__WHAT YOU HAVE TO DO__: Give back the full listing, character for character, with no pictures.

START

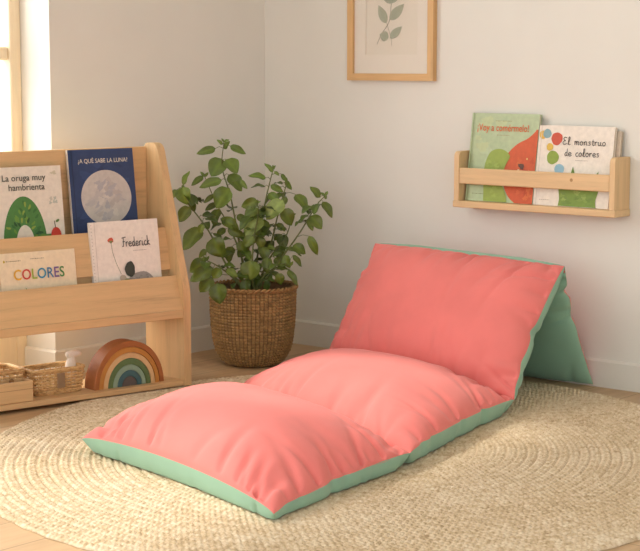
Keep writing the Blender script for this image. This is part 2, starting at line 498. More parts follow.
class Art:
    """flat printing on a cover; a,b run 0..1 from the cover's top-left corner"""
    def __init__(s, w, h): s.w = w; s.h = h; s.mb = MB(); s.mats = []; s.k = 1; s.n = 0
    def mi(s, m):
        if m not in s.mats: s.mats.append(m)
        return s.mats.index(m)
    def P(s, a, b, k=None): return ((a - .5) * s.w, -.0002 * (k or s.k) - .0002 - .000004 * s.n, (1 - b) * s.h)
    def poly(s, pts, m):
        s.k += 1; s.n += 1; n = len(pts); s.mb.add([s.P(a, b) for a, b in pts], [tuple(range(n))], s.mi(m)); return s
    def ell(s, a, b, ra, rb, m, rot=0, n=28, wob=0, seed=0):
        rg = random.Random(seed); ph = rg.uniform(0, 6)
        pts = []
        for i in range(n):
            t = 2 * math.pi * i / n; q = 1 + wob * math.sin(3 * t + ph) + wob * .6 * math.sin(7 * t + 2 * ph)
            x, y = ra * q * math.cos(t), rb * q * math.sin(t); c, s_ = math.cos(rot), math.sin(rot)
            pts.append((a + x * c - y * s_, b + x * s_ + y * c))
        return s.poly(pts, m)
    def line(s, pts, wd, m):
        """stroke of width wd (metres)"""
        s.k += 1; s.n += 1
        P = [Vector(s.P(a, b)) for a, b in pts]; vs = []
        for i, p in enumerate(P):
            d = (P[min(i + 1, len(P) - 1)] - P[max(i - 1, 0)]).normalized(); nn = Vector((-d.z, 0, d.x)) * wd / 2
            vs += [p + nn, p - nn]
        s.mb.add(vs, [(2 * i, 2 * i + 1, 2 * i + 3, 2 * i + 2) for i in range(len(P) - 1)], s.mi(m)); return s
    def small(s, a0, a1, b, m, hgt=.0022, seed=1):
        """a line of print too small to read: short dashes"""
        rg = random.Random(seed); a = a0
        while a < a1:
            l = rg.uniform(.008, .022); s.k = 1
            bb = hgt / s.h / 2
            s.poly([(a, b - bb), (min(a + l, a1), b - bb), (min(a + l, a1), b + bb), (a, b + bb)], m); a += l + .007
        return s
    def build(s, parent, name='cover_art'): return s.mb.build(name, s.mats, parent)

def text(body, w, h, a0, a1, b, m, parent, bold=0.0, squash=1.0, name='title', kmul=14):
    """printed letters from a0 to a1, baseline at b; m may be a list, one material per letter"""
    cu = bpy.data.curves.new('t', 'FONT'); cu.body = body; cu.size = 1; cu.offset = bold; cu.resolution_u = 3
    ob = bpy.data.objects.new('t', cu); COL.objects.link(ob)
    ms = m if isinstance(m, list) else [m]
    if len(ms) > 1:
        for q in ms: cu.materials.append(q)
        for i in range(len(body)): cu.body_format[i].material_index = i % len(ms)
    bpy.context.view_layer.update()
    me = bpy.data.meshes.new_from_object(ob.evaluated_get(bpy.context.evaluated_depsgraph_get()))
    bpy.data.objects.remove(ob); bpy.data.curves.remove(cu)
    xs = [v.co.x for v in me.vertices]; x0, x1 = min(xs), max(xs)
    k = (a1 - a0) * w / (x1 - x0)
    for v in me.vertices:
        v.co = ((a0 - .5) * w + (v.co.x - x0) * k, -.0002 * kmul, (1 - b) * h + v.co.y * k * squash)
    if len(ms) == 1: me.materials.clear(); me.materials.append(ms[0])
    me.name = name
    o = bpy.data.objects.new(name, me); COL.objects.link(o); o.parent = parent
    return o

GL = {
 'e': (.72, [[(0, .5), (.5, .55), (.55, .8), (.3, 1), (.05, .7), (.05, .3), (.3, 0), (.72, .2)]]),
 'l': (.55, [[(0, .1), (.3, 1.2), (.35, 1.9), (.2, 2.1), (.12, 1.6), (.12, .3), (.3, 0), (.55, .15)]]),
 'm': (1.0, [[(0, 1), (.05, .5), (.05, 0)], [(.05, .6), (.2, 1), (.35, .9), (.4, 0)], [(.4, .6), (.58, 1), (.74, .9), (.76, .2), (1, .05)]]),
 'n': (.72, [[(0, 1), (.05, .5), (.05, 0)], [(.05, .6), (.25, 1), (.44, .9), (.46, .2), (.72, .05)]]),
 'o': (.72, [[(.3, 1), (.05, .75), (.03, .3), (.25, 0), (.52, .25), (.54, .72), (.32, 1), (.26, 1)]]),
 's': (.6, [[(.5, .9), (.25, 1), (.1, .8), (.4, .4), (.35, .1), (.05, .05)]]),
 't': (.5, [[(.2, 1.6), (.2, .8), (.2, .2), (.35, 0), (.5, .1)], [(0, 1.05), (.22, 1.02), (.48, 1.05)]]),
 'r': (.55, [[(0, 1), (.05, .5), (.05, 0)], [(.05, .6), (.2, .95), (.48, .95)]]),
 'u': (.75, [[(0, 1), (.02, .3), (.2, 0), (.45, .3), (.48, 1)], [(.48, 1), (.5, .2), (.75, .05)]]),
 'd': (.72, [[(.5, .85), (.25, 1), (.04, .5), (.2, 0), (.5, .3)], [(.52, 2), (.5, 1), (.52, .2), (.72, .05)]]),
 'c': (.65, [[(.5, .85), (.3, 1), (.05, .5), (.25, 0), (.65, .2)]]),
 'E': (.95, [[(.8, 1.85), (.45, 2), (.15, 1.6), (.4, 1.1), (.62, 1.1)], [(.4, 1.1), (.05, .6), (.3, 0), (.85, .3)]]),
 'F': (.85, [[(.05, 1.8), (.5, 1.95), (1.0, 2)], [(.42, 1.93), (.38, 1), (.32, .1), (.05, .1)], [(.2, 1.05), (.75, 1.1)]]),
 'i': (.35, [[(.03, 1), (.03, .3), (.15, .02), (.35, .1)], [(.05, 1.5), (.06, 1.62)]]),
 'k': (.7, [[(.05, 2.1), (.05, 1), (.05, 0)], [(.5, 1), (.1, .55), (.3, .3), (.65, 0)]]),
 ' ': (.6, []),
}
def smooth_pl(p, n=5):
    if len(p) < 3: return p
    out = []
    for i in range(len(p) - 1):
        p0, p1, p2, p3 = p[max(i - 1, 0)], p[i], p[i + 1], p[min(i + 2, len(p) - 1)]
        for k in range(n):
            t = k / n
            out.append(tuple(.5 * (2 * p1[q] + (p2[q] - p0[q]) * t + (2 * p0[q] - 5 * p1[q] + 4 * p2[q] - p3[q]) * t * t + (3 * p1[q] - p0[q] - 3 * p2[q] + p3[q]) * t ** 3) for q in (0, 1)))
    return out + [p[-1]]
def script(lines, w, h, m, parent, wd, name='title'):
    """handwritten lettering; lines: (text, a0, a1, baseline b, x-height in metres)"""
    ar = Art(w, h); ar.k = 12
    for (body, a0, a1, b, xh) in lines:
        tot = sum(GL[c][0] + .12 for c in body) - .12; kx = (a1 - a0) / tot; x = 0
        for c in body:
            adv, st = GL[c]
            for s_ in st:
                ar.k = 12; ar.line([(a0 + (x + px) * kx, b - py * xh / h) for px, py in smooth_pl(s_)], wd, m)
            x += adv + .12
    return ar.build(parent, name)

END

__RESULT__:
Keep writing the Blender script for this image. This is part 2, starting at line 498. More parts follow.
class Art:
    """flat printing on a cover; a,b run 0..1 from the cover's top-left corner"""
    def __init__(s, w, h): s.w = w; s.h = h; s.mb = MB(); s.mats = []; s.k = 1; s.n = 0
    def mi(s, m):
        if m not in s.mats: s.mats.append(m)
        return s.mats.index(m)
    def P(s, a, b, k=None): return ((a - .5) * s.w, -.0002 * (k or s.k) - .0002 - .000004 * s.n, (1 - b) * s.h)
    def poly(s, pts, m):
        s.k += 1; s.n += 1; n = len(pts); s.mb.add([s.P(a, b) for a, b in pts], [tuple(range(n))], s.mi(m)); return s
    def ell(s, a, b, ra, rb, m, rot=0, n=28, wob=0, seed=0):
        rg = random.Random(seed); ph = rg.uniform(0, 6)
        pts = []
        for i in range(n):
            t = 2 * math.pi * i / n; q = 1 + wob * math.sin(3 * t + ph) + wob * .6 * math.sin(7 * t + 2 * ph)
            x, y = ra * q * math.cos(t), rb * q * math.sin(t); c, s_ = math.cos(rot), math.sin(rot)
            pts.append((a + x * c - y * s_, b + x * s_ + y * c))
        return s.poly(pts, m)
    def line(s, pts, wd, m):
        """stroke of width wd (metres)"""
        s.k += 1; s.n += 1
        P = [Vector(s.P(a, b)) for a, b in pts]; vs = []
        for i, p in enumerate(P):
            d = (P[min(i + 1, len(P) - 1)] - P[max(i - 1, 0)]).normalized(); nn = Vector((-d.z, 0, d.x)) * wd / 2
            vs += [p + nn, p - nn]
        s.mb.add(vs, [(2 * i, 2 * i + 1, 2 * i + 3, 2 * i + 2) for i in range(len(P) - 1)], s.mi(m)); return s
    def small(s, a0, a1, b, m, hgt=.0022, seed=1):
        """a line of print too small to read: short dashes"""
        rg = random.Random(seed); a = a0
        while a < a1:
            l = rg.uniform(.008, .022); s.k = 1
            bb = hgt / s.h / 2
            s.poly([(a, b - bb), (min(a + l, a1), b - bb), (min(a + l, a1), b + bb), (a, b + bb)], m); a += l + .007
        return s
    def build(s, parent, name='cover_art'): return s.mb.build(name, s.mats, parent)

def text(body, w, h, a0, a1, b, m, parent, bold=0.0, squash=1.0, name='title', kmul=14):
    """printed letters from a0 to a1, baseline at b; m may be a list, one material per letter"""
    cu = bpy.data.curves.new('t', 'FONT'); cu.body = body; cu.size = 1; cu.offset = bold; cu.resolution_u = 3
    ob = bpy.data.objects.new('t', cu); COL.objects.link(ob)
    ms = m if isinstance(m, list) else [m]
    if len(ms) > 1:
        for q in ms: cu.materials.append(q)
        for i in range(len(body)): cu.body_format[i].material_index = i % len(ms)
    bpy.context.view_layer.update()
    me = bpy.data.meshes.new_from_object(ob.evaluated_get(bpy.context.evaluated_depsgraph_get()))
    bpy.data.objects.remove(ob); bpy.data.curves.remove(cu)
    xs = [v.co.x for v in me.vertices]; x0, x1 = min(xs), max(xs)
    k = (a1 - a0) * w / (x1 - x0)
    for v in me.vertices:
        v.co = ((a0 - .5) * w + (v.co.x - x0) * k, -.0002 * kmul, (1 - b) * h + v.co.y * k * squash)
    if len(ms) == 1: me.materials.clear(); me.materials.append(ms[0])
    me.name = name
    o = bpy.data.objects.new(name, me); COL.objects.link(o); o.parent = parent
    return o

GL = {
 'e': (.72, [[(0, .5), (.5, .55), (.55, .8), (.3, 1), (.05, .7), (.05, .3), (.3, 0), (.72, .2)]]),
 'l': (.55, [[(0, .1), (.3, 1.2), (.35, 1.9), (.2, 2.1), (.12, 1.6), (.12, .3), (.3, 0), (.55, .15)]]),
 'm': (1.0, [[(0, 1), (.05, .5), (.05, 0)], [(.05, .6), (.2, 1), (.35, .9), (.4, 0)], [(.4, .6), (.58, 1), (.74, .9), (.76, .2), (1, .05)]]),
 'n': (.72, [[(0, 1), (.05, .5), (.05, 0)], [(.05, .6), (.25, 1), (.44, .9), (.46, .2), (.72, .05)]]),
 'o': (.72, [[(.3, 1), (.05, .75), (.03, .3), (.25, 0), (.52, .25), (.54, .72), (.32, 1), (.26, 1)]]),
 's': (.6, [[(.5, .9), (.25, 1), (.1, .8), (.4, .4), (.35, .1), (.05, .05)]]),
 't': (.5, [[(.2, 1.6), (.2, .8), (.2, .2), (.35, 0), (.5, .1)], [(0, 1.05), (.22, 1.02), (.48, 1.05)]]),
 'r': (.55, [[(0, 1), (.05, .5), (.05, 0)], [(.05, .6), (.2, .95), (.48, .95)]]),
 'u': (.75, [[(0, 1), (.02, .3), (.2, 0), (.45, .3), (.48, 1)], [(.48, 1), (.5, .2), (.75, .05)]]),
 'd': (.72, [[(.5, .85), (.25, 1), (.04, .5), (.2, 0), (.5, .3)], [(.52, 2), (.5, 1), (.52, .2), (.72, .05)]]),
 'c': (.65, [[(.5, .85), (.3, 1), (.05, .5), (.25, 0), (.65, .2)]]),
 'E': (.95, [[(.8, 1.85), (.45, 2), (.15, 1.6), (.4, 1.1), (.62, 1.1)], [(.4, 1.1), (.05, .6), (.3, 0), (.85, .3)]]),
 'F': (.85, [[(.05, 1.8), (.5, 1.95), (1.0, 2)], [(.42, 1.93), (.38, 1), (.32, .1), (.05, .1)], [(.2, 1.05), (.75, 1.1)]]),
 'i': (.35, [[(.03, 1), (.03, .3), (.15, .02), (.35, .1)], [(.05, 1.5), (.06, 1.62)]]),
 'k': (.7, [[(.05, 2.1), (.05, 1), (.05, 0)], [(.5, 1), (.1, .55), (.3, .3), (.65, 0)]]),
 ' ': (.6, []),
}
def smooth_pl(p, n=5):
    if len(p) < 3: return p
    out = []
    for i in range(len(p) - 1):
        p0, p1, p2, p3 = p[max(i - 1, 0)], p[i], p[i + 1], p[min(i + 2, len(p) - 1)]
        for k in range(n):
            t = k / n
            out.append(tuple(.5 * (2 * p1[q] + (p2[q] - p0[q]) * t + (2 * p0[q] - 5 * p1[q] + 4 * p2[q] - p3[q]) * t * t + (3 * p1[q] - p0[q] - 3 * p2[q] + p3[q]) * t ** 3) for q in (0, 1)))
    return out + [p[-1]]
def script(lines, w, h, m, parent, wd, name='title'):
    """handwritten lettering; lines: (text, a0, a1, baseline b, x-height in metres)"""
    ar = Art(w, h); ar.k = 12
    for (body, a0, a1, b, xh) in lines:
        tot = sum(GL[c][0] + .12 for c in body) - .12; kx = (a1 - a0) / tot; x = 0
        for c in body:
            adv, st = GL[c]
            for s_ in st:
                ar.k = 12; ar.line([(a0 + (x + px) * kx, b - py * xh / h) for px, py in smooth_pl(s_)], wd, m)
            x += adv + .12
    return ar.build(parent, name)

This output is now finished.